Lift out, unaltered, the lines of the material below between the line holding "Model this scene" and the line holding "S = bpy.context.scene", counting both.

-- -- --

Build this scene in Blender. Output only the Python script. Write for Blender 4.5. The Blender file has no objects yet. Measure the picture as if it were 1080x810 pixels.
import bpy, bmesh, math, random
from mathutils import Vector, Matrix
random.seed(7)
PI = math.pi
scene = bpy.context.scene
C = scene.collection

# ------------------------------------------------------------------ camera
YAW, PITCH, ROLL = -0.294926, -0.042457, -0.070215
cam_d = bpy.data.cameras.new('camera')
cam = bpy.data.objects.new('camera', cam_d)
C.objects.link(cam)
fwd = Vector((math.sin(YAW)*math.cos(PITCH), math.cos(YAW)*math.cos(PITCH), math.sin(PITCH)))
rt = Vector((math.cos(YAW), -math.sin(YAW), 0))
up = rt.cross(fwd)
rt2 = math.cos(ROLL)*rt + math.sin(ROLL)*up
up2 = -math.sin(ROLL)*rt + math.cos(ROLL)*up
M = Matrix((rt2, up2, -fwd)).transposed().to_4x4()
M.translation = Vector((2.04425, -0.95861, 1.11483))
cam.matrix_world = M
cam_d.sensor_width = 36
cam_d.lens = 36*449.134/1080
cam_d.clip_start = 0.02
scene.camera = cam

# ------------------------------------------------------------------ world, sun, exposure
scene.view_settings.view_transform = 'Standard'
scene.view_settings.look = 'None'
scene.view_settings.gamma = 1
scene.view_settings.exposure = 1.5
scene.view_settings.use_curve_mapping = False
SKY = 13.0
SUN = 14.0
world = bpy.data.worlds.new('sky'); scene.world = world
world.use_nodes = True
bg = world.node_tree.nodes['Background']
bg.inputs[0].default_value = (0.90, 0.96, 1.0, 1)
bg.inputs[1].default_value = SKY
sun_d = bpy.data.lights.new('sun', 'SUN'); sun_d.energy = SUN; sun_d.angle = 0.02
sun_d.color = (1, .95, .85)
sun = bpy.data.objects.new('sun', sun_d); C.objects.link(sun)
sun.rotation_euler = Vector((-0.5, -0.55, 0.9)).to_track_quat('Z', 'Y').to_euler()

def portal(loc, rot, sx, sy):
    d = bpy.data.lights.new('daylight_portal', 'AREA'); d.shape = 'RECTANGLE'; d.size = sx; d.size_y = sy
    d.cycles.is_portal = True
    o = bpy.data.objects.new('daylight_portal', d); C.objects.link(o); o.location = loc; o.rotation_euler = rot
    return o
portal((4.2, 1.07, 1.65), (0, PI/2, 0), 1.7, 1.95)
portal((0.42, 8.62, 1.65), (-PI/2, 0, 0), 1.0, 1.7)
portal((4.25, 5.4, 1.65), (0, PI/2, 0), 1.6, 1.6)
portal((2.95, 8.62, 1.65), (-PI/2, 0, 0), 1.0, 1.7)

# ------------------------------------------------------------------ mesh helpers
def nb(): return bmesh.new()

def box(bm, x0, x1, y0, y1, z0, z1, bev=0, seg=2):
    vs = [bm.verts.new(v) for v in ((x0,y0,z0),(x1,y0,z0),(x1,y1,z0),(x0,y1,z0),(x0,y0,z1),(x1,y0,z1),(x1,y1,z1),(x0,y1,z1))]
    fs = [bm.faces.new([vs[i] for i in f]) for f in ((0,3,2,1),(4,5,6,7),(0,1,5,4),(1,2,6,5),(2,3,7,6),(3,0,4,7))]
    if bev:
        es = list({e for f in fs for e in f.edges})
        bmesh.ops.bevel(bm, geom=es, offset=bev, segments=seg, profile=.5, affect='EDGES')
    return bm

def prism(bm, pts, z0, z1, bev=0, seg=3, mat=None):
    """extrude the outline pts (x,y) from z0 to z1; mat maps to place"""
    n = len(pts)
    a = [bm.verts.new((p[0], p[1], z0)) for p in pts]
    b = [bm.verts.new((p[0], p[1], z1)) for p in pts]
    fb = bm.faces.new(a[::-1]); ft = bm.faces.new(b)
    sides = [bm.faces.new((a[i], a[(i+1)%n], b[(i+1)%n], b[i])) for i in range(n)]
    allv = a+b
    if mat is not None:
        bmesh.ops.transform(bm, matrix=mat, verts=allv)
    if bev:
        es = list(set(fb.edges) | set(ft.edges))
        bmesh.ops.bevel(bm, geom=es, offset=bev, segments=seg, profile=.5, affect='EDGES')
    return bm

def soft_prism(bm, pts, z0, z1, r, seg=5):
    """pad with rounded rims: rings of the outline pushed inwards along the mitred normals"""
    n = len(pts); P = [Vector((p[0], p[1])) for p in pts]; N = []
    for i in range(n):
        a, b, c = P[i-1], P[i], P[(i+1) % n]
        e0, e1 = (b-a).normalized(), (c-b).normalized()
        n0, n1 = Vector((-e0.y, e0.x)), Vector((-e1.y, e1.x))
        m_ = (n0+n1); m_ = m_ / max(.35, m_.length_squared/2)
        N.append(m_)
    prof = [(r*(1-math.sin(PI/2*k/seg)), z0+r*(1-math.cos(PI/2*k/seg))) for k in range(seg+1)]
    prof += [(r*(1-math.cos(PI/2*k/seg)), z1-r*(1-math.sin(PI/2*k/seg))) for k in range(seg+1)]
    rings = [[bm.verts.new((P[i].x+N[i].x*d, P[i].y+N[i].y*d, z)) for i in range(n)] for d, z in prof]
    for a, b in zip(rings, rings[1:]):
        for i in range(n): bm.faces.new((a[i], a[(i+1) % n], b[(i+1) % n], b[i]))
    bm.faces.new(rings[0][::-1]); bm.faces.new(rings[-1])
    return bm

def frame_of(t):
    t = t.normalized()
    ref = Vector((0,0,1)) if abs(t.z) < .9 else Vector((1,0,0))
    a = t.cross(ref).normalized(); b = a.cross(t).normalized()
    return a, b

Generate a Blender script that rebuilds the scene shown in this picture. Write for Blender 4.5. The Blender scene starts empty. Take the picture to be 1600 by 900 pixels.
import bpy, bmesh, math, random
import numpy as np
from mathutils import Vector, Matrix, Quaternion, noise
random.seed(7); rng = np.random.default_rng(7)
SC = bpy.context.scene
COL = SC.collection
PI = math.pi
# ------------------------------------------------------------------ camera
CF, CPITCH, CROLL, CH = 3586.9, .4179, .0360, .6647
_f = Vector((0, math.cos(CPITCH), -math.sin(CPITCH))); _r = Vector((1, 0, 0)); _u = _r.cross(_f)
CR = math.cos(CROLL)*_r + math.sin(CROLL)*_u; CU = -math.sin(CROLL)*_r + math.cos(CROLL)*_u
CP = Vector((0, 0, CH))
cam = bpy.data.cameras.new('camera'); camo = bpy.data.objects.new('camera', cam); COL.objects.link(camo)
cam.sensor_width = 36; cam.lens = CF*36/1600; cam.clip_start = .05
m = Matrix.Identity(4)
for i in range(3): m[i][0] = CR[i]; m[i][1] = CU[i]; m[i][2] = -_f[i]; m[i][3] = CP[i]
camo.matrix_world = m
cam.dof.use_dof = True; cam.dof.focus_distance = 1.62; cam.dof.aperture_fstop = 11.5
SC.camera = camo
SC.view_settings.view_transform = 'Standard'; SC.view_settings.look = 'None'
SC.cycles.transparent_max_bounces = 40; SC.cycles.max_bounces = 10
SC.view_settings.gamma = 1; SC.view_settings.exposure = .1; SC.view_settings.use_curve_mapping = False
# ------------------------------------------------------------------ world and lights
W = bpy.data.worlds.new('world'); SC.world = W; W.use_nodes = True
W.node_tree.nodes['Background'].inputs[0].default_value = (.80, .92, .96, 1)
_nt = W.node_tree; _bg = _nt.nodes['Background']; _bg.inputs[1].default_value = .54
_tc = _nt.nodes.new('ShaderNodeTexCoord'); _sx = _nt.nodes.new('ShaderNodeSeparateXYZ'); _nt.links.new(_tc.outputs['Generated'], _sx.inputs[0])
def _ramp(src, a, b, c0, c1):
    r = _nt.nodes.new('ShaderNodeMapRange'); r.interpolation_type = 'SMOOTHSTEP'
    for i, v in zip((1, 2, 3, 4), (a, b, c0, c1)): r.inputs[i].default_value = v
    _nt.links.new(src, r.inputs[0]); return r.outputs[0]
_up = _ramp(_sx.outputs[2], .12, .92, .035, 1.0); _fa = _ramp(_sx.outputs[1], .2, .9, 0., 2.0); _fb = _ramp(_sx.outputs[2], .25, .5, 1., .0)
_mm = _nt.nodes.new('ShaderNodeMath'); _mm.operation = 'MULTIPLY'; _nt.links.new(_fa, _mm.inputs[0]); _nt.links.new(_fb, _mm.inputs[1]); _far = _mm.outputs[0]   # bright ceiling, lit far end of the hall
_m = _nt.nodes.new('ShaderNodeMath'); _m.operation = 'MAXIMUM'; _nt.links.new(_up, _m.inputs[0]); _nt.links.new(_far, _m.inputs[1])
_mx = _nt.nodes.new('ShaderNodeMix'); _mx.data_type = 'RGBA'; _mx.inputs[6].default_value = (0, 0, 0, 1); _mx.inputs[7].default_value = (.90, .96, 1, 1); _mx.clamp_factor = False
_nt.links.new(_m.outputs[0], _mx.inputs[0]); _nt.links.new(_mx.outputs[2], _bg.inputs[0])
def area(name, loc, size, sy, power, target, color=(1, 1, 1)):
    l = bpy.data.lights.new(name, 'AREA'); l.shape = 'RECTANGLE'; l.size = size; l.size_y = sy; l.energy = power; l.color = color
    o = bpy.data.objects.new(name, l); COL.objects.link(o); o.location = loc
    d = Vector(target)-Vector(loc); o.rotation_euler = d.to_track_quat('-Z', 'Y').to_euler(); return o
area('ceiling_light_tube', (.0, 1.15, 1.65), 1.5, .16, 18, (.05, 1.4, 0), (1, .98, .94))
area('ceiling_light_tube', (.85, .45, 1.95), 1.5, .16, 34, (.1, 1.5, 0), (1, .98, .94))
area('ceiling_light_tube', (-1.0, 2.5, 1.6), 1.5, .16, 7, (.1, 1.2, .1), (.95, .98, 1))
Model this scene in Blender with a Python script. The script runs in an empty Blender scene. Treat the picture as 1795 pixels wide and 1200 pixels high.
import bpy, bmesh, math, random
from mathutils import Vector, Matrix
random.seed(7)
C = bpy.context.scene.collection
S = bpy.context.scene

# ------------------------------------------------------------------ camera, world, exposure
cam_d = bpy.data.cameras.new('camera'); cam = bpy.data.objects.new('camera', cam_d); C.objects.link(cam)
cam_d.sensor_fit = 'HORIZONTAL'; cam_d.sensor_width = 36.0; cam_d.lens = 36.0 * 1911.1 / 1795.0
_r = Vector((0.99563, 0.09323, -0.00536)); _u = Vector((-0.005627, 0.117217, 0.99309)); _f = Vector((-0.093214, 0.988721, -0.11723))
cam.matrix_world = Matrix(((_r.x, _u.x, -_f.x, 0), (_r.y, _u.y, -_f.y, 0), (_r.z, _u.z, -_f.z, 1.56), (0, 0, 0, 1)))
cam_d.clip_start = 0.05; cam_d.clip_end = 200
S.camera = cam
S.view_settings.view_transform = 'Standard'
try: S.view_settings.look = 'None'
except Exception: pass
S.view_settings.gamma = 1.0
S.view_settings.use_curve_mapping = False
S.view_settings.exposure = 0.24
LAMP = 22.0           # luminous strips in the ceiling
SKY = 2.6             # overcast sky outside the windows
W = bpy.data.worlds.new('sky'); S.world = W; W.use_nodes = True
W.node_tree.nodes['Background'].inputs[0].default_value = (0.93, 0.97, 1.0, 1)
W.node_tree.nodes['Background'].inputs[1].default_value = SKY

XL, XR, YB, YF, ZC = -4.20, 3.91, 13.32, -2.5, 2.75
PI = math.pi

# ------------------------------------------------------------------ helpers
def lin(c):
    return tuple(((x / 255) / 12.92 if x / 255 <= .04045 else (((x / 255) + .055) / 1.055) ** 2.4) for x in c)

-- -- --

* [Finished answer]:
Model this scene in Blender with a Python script. The script runs in an empty Blender scene. Treat the picture as 1795 pixels wide and 1200 pixels high.
import bpy, bmesh, math, random
from mathutils import Vector, Matrix
random.seed(7)
C = bpy.context.scene.collection
S = bpy.context.scene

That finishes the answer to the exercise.